One of the challenges of writing this book was not to top the events in The Drache Girl.  I didn’t want Senta aged 10 to be more powerful and experienced than Senta aged 12.  Remember Star Wars, where we watch R2-D2 trudge around in the desert in episode 4, only to find out in episode 1, that he could fly.

The other challenge that I had was that I knew there were going to be characters who were going to die, based on my single book outline.  But I was limited in which characters I could kill, because some of them appeared in The Drache Girl and The Two Dragons which were already written.  So I sat down and created a whole pack of characters who, unbeknownst to them, were doomed.  The down side of this was that I ended up liking several of them and was sorry to see them go.  Not all of them ended up dying.  So, there are a couple of characters who appear only in books 2 and 4.

I haven’t read The Dark and Forbidding Land in a while, so I have to go back and take a look.  My son though, tells me it is his favorite book in the series.

Motivations: The Young Sorceress

The Young Sorceress was the last part of the Senta and the Steel Dragon series that I wrote.  As I had mentioned before, the series was originally three books, that became books 1, 3, and 5.  I decided to split them up and I decided that I would add two books to fill in the space between.  If I had to do it again, I would have not tried to add these two books, although I think The Dark and Forbidding Land came out quite well.
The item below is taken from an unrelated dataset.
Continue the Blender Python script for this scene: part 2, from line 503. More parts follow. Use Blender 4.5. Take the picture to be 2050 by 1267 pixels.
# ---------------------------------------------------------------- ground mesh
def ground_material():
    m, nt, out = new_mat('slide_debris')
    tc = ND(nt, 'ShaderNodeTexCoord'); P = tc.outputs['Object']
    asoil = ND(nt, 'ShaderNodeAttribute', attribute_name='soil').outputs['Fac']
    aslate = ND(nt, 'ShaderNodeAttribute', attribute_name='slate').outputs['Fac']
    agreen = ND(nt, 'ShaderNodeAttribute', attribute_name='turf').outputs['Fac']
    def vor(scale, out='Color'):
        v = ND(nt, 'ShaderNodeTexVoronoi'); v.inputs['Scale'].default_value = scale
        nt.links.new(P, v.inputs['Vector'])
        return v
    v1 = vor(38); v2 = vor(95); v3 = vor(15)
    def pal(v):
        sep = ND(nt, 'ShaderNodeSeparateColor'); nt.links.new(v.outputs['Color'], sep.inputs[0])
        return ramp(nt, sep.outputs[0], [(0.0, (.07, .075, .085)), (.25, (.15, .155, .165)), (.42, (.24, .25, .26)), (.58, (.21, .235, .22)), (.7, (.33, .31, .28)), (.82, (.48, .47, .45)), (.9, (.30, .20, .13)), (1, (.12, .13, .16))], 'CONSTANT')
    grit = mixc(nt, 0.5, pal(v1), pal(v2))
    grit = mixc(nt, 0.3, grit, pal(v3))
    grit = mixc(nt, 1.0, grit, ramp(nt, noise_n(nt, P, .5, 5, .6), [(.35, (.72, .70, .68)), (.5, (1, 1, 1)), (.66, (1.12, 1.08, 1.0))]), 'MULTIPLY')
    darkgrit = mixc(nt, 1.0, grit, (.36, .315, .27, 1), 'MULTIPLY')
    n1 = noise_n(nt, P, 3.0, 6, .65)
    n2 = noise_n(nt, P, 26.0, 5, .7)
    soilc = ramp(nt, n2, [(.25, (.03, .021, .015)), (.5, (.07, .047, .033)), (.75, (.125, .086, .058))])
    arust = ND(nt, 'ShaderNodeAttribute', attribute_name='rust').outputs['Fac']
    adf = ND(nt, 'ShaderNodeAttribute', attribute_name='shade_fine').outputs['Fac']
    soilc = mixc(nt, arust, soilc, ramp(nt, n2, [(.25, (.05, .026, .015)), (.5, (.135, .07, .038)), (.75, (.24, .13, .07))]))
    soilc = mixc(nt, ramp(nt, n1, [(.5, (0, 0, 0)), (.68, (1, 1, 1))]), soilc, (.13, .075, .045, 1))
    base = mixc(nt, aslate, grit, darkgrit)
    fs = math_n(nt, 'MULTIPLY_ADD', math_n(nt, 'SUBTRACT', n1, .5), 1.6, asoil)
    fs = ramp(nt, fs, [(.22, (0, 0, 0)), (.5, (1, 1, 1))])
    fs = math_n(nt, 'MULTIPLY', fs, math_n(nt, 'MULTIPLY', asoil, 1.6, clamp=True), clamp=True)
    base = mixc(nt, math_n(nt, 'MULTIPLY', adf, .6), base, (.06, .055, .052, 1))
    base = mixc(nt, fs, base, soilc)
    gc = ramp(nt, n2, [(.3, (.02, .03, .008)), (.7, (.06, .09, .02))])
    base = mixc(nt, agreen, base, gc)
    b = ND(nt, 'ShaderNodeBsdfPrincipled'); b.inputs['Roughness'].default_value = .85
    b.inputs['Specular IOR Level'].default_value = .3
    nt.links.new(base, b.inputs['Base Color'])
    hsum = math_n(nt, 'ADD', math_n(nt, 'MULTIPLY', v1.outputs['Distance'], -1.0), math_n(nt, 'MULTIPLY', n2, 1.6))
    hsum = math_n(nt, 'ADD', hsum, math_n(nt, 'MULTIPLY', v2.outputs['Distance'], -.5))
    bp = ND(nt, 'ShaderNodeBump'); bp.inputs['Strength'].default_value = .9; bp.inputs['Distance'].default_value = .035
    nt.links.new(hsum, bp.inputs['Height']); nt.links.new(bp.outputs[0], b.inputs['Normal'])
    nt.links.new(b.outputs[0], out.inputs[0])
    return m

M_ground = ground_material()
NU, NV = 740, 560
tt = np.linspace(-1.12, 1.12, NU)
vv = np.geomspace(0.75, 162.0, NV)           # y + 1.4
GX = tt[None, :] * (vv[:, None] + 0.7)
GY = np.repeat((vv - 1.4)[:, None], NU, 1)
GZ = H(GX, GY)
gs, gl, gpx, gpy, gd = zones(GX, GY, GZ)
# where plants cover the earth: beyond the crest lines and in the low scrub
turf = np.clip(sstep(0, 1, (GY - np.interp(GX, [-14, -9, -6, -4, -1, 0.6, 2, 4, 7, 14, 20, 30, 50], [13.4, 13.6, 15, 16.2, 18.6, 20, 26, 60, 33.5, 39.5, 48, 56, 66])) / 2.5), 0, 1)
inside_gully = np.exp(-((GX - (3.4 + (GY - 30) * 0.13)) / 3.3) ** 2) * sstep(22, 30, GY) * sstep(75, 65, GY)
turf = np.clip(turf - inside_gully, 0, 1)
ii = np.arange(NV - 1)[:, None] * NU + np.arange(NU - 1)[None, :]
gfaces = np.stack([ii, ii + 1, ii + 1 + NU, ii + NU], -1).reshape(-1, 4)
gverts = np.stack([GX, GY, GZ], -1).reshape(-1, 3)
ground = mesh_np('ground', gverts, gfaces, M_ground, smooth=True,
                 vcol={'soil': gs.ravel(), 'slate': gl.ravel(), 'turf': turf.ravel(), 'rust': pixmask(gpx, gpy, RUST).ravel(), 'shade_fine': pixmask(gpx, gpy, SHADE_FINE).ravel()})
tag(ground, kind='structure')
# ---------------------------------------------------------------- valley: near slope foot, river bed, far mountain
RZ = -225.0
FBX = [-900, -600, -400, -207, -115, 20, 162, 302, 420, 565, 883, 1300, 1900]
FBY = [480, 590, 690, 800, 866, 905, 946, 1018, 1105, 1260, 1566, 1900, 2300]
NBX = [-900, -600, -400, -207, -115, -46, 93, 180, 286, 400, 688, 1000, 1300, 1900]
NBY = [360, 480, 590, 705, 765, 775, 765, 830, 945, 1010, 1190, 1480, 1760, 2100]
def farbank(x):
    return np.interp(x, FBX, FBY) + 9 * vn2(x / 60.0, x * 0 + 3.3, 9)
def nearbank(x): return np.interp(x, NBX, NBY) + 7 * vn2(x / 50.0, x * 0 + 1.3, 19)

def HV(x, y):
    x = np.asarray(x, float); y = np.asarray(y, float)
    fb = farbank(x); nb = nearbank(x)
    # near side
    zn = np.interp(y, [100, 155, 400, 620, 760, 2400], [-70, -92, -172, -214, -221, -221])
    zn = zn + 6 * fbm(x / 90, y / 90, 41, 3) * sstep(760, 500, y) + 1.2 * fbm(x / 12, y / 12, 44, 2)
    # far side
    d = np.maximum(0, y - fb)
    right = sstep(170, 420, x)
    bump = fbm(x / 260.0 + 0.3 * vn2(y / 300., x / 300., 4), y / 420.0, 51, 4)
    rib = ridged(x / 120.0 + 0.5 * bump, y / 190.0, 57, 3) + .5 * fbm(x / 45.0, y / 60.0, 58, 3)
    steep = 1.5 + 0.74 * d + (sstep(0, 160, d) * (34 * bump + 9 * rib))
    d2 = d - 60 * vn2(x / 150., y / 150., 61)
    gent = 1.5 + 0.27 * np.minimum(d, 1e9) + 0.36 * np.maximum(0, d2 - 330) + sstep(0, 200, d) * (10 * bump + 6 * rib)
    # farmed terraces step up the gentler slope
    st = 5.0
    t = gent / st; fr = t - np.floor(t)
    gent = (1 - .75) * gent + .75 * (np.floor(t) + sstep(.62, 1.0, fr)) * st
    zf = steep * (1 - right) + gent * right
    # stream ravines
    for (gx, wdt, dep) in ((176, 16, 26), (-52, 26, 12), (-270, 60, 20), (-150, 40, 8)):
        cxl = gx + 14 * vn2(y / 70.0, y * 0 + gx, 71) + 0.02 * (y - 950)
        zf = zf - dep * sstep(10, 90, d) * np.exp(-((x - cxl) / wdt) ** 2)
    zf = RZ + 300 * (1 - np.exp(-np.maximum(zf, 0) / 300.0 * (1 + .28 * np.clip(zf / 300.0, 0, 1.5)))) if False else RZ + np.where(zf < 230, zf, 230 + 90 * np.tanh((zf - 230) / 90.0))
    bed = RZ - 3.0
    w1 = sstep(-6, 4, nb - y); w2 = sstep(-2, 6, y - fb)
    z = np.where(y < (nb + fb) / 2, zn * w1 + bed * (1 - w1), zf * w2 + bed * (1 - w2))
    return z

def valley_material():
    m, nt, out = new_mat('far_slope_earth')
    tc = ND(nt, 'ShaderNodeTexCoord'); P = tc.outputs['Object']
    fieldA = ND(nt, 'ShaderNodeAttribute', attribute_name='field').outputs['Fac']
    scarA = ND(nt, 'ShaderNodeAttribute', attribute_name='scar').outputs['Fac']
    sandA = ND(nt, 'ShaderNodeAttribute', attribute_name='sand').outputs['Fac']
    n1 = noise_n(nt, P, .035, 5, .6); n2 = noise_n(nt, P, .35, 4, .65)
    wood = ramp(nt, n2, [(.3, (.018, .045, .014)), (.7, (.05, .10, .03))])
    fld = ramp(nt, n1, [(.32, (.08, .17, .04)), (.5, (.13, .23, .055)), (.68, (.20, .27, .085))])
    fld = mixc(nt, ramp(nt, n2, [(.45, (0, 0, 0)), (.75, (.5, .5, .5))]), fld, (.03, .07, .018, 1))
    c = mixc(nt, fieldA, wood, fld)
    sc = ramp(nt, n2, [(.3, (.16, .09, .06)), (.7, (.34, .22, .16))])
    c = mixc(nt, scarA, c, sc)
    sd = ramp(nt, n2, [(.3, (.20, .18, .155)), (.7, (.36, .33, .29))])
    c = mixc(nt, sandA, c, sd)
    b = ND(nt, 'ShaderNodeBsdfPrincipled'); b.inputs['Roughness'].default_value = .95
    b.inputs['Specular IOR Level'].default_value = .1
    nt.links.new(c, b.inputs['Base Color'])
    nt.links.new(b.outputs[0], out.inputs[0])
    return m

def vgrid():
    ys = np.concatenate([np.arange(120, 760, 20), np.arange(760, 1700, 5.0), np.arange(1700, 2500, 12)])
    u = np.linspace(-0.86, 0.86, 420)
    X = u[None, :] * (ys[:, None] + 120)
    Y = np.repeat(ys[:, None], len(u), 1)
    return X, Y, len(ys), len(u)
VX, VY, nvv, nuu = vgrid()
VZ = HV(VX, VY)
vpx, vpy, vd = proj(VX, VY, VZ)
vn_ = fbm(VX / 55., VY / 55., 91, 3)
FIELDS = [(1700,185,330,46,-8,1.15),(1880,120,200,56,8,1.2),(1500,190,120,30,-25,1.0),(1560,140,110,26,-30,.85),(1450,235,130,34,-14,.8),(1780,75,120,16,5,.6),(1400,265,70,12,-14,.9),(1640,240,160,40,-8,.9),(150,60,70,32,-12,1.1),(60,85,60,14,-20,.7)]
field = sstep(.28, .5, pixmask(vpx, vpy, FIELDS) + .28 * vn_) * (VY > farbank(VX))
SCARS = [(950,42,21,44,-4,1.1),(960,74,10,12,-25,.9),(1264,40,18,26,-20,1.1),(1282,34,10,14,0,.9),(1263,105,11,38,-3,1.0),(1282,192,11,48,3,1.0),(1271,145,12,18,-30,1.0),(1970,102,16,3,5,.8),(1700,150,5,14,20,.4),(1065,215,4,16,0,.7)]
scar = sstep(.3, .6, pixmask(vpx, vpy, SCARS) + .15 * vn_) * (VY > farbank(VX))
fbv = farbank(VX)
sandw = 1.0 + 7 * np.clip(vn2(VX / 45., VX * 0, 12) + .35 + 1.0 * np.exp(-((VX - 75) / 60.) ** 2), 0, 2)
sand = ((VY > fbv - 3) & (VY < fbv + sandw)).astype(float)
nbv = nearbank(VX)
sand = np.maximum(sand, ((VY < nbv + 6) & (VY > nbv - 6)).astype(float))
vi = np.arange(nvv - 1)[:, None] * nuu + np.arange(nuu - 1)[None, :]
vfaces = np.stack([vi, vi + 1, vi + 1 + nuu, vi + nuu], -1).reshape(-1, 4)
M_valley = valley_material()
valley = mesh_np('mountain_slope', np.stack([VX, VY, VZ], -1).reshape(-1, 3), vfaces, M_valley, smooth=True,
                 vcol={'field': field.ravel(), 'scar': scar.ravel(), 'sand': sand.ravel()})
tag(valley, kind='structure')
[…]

The idea behind The Young Sorceress was to take Senta from the happy pre-teen that she is in The Drache Girl to the sorceress that everyone fears in The Two Dragons.  I also experimented with the idea of multiple characters across each chapter– something I did in Brechalon.  I’ve decided I don’t really like that format much.  This book originally had a much larger scope when I outlined it, but I became so weary with writing in this world that unnecessary parts started dropping off, until I had a relatively short book.  On the plus side, this is one of my favorite covers.